Soekarno sebagai ketua , Mohammad Hatta, Muhammad Yamin, A.A Maramis, Mr.
Achmad Soebarjo ( golongan kebangsaan), Kyai Haji Wahid hasjim, Kyai haji Kahar
Moezakir, Haji Agoes Salim, Dan R. Abikusno Tjokrosoejoso (golongan Islam).

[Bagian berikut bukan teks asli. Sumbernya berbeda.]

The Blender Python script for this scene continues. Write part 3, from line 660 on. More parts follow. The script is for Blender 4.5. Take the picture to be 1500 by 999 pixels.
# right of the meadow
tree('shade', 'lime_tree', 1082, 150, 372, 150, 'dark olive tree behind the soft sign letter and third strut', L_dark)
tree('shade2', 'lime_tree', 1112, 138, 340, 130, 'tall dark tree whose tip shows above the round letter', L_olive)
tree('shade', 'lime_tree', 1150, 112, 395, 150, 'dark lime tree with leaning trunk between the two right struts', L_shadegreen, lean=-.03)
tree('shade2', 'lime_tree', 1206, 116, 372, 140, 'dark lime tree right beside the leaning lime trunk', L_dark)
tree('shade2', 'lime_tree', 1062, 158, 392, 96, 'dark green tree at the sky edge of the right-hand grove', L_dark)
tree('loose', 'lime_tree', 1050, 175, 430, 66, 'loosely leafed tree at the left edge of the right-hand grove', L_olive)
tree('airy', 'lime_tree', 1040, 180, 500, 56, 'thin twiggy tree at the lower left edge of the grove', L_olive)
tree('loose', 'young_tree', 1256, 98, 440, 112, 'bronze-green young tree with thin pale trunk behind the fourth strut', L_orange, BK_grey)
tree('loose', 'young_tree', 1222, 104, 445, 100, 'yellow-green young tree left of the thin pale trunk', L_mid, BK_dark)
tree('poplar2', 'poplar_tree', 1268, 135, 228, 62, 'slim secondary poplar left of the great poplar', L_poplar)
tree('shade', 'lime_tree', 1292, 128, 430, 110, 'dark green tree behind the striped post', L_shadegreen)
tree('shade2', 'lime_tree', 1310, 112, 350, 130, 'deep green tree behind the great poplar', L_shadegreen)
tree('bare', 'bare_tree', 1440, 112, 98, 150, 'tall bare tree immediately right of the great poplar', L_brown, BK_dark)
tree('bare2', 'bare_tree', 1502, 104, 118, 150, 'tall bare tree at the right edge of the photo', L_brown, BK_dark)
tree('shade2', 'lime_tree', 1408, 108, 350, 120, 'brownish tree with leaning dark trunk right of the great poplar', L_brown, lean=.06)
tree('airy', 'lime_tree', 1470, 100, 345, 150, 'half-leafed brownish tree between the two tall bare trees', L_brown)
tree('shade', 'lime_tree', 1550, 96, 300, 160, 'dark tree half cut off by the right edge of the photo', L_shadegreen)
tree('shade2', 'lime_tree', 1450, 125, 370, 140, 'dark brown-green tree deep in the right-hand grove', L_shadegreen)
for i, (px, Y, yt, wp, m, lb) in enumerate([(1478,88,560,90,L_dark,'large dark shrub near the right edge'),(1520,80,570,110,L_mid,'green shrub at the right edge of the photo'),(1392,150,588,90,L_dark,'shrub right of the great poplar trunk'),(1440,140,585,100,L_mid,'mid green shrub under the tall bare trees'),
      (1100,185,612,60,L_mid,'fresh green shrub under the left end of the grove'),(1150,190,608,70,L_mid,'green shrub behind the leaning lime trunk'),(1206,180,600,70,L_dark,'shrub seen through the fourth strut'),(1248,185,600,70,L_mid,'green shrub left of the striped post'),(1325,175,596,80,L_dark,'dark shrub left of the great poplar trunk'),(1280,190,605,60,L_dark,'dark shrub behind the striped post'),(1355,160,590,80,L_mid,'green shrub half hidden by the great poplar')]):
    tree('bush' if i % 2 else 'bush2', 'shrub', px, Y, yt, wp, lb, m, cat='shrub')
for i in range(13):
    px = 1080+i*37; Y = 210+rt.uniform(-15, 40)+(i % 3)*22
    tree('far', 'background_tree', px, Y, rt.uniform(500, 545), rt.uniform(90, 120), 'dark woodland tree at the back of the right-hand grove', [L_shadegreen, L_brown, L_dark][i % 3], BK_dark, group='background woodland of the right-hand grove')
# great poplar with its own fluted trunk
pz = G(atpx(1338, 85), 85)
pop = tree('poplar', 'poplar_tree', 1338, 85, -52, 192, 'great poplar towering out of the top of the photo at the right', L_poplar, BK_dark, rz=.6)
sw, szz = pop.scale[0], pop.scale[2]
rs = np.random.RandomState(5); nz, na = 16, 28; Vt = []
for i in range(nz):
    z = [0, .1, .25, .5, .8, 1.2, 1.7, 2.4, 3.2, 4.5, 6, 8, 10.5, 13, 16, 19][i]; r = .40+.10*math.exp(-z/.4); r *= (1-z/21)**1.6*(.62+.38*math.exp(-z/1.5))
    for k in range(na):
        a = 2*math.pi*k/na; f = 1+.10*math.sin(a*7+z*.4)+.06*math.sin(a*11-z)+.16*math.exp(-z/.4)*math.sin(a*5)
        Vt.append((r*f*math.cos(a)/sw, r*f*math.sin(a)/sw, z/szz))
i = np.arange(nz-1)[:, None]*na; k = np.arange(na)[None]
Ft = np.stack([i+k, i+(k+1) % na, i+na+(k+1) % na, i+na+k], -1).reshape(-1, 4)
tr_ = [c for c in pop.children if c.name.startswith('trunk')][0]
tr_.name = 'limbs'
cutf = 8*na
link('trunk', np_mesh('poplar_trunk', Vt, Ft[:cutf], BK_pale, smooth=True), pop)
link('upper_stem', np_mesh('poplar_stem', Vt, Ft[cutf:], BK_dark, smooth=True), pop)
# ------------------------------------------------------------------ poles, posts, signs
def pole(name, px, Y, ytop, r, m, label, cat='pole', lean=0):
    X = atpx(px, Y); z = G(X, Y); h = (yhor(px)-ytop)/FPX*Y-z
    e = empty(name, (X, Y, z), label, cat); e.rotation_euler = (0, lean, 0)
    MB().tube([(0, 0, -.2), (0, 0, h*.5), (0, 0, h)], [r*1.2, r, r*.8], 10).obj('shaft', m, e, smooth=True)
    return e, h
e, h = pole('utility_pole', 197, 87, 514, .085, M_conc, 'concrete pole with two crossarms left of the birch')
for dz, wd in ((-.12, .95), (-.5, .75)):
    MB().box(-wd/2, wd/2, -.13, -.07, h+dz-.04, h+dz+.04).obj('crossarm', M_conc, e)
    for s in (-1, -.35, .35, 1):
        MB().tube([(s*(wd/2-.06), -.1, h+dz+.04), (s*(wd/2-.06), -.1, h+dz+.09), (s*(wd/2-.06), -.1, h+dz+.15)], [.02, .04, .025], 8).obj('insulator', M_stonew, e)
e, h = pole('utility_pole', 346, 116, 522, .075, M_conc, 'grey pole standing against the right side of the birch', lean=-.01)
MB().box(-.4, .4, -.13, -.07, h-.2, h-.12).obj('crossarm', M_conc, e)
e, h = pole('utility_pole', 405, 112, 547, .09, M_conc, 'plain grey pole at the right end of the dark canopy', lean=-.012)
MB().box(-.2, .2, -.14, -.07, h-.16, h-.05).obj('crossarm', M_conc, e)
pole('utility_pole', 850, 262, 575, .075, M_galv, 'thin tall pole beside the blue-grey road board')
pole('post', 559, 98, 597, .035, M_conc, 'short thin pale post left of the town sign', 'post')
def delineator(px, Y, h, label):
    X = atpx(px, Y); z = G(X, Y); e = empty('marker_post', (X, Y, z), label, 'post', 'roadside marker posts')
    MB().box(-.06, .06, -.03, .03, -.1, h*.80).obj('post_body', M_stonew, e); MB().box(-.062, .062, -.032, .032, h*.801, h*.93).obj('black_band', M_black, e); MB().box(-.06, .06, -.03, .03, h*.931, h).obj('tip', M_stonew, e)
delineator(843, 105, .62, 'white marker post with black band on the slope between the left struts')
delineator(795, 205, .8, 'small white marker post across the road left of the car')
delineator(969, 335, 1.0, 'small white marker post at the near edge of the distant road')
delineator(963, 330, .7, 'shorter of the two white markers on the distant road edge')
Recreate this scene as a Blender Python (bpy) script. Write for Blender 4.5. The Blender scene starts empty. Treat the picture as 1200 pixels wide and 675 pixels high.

Panitia Kecil yang berjumlah Sembilan orang ini dikenal dengan sebutan Panitia
Sembilan, bertugas untuk menyelidiki usul-usul mengenai perumusan dasar negara.
Panitia Sembilan
mgadakan rapat di rumah kediaman Ir. Soekarno di jalan Pegangsaan Timur Nomor
56 jakarta. Setelah itu, pada tanggal 22 juni 1945 panitia Sembilan telah
mancapai satu persetujuan atau sekepakatan tentang rancangan pembukaan hukum
dasar ( Undang-undang Dasar). Rapat berlangsung secara a lot karena terjadi perbedaan
paham antar peserta tentang rumusan dasar negara terutama soal agama dan
negara. Persetujuan Panitia Sembilan ini termaktub di dalam satu rancangan
pembukaan hukum dasar ( Undang –undang dasar). Oleh Ir. Soekarno, rancangan
pembukaan hukum dasr ini deberikan nama “Mukadimah’, oleh Mr. Muhammad Yamin
dinamakan “ Piagam Jakarta”, dan oleh sukiman Wirjosandjojo disebut
“Gentlemen’s Agreement”. ( Empat Pilar Kehidupan Berbangsa dan Benegara, Tim
Penyusun, 2012: 35-36).
Sumber : Album Perang kemerdekaan
Gambar 1.7 Panitia Sembilan BPUPKI
Setelah rapat yang
cukup alot, disepakati rumusan konsep dasar negara yang tercantum dalam
rancangan mukadimah hukum dasar. Naskah ini memiliki banyak persamaan dengan
pembukaan UUD 1945. Adapun bunyi lengkap naskah mukadimah hukum dasar adalah
sebagai berikut.
“Bahwa sesungguhnya
kemerdekaan itu ialah hak segala bangsa, dan oleh sebab itu maka penjajahan di
atas dunia harus di hapuskan, karena tidak sesuai dengan perikemanusiaan dan
perikeadilan.
Dan perjuangan
pergerakan kemerdekaan Indonesia telah sampailah kepada saat yang berbahagia,
dengan selamat sentosa mengantarkan rakyat Indonesia ke depan pintu gerbang
Negara Indonesia, yang merdeka, bersatu, berdaulat, adil dan mazmur.
Atas berkat rahmat
Allah Yang Maha Kuasa, dan dengan didorongkan oleh keinginan yang luhur, supaya
berkehidupan keabangsaan yang bebas, maka rakyat Indonesia menyatakan dengan
ini kemerdekaannya.
Kemudian dari pada itu
untuk membentuk suatu pemerintahan Negara Indonesia Merdeka yang melindungi
segenap bangsa Indonesia dan seluruh tumpah darah Indonesia, dan untuk
memajukan kesejahteraan umum, mencerdaskan kehidupan bangsa, dan ikut
melaksanakan ketertiban dunia yang berdasarkan kemerdekaan, perdamaian abadi
dan keadilan social, maka disusunlah kemerdekaan kebangsaan Indonesia itu dalam
suatu susunan negara Republik Indonesia, yang berkedaulantan rakyat, dengan
berdasarkan kepada: Ketuhanan, dengan
kewajiaban menjalankan syari’at islam bagi pemeluk-pemeluknya, menurut dasar
kemanusiaan yang adil dan beradab, persatuan Indonesia, dan kerakyatan yang di
pimpin oleh hikmat kebijaksanaan dalam permusyawaratan perwakilan serta dengan
mewujudkan suatu keadilan sosial bagi seluruh rakyat Indonesia.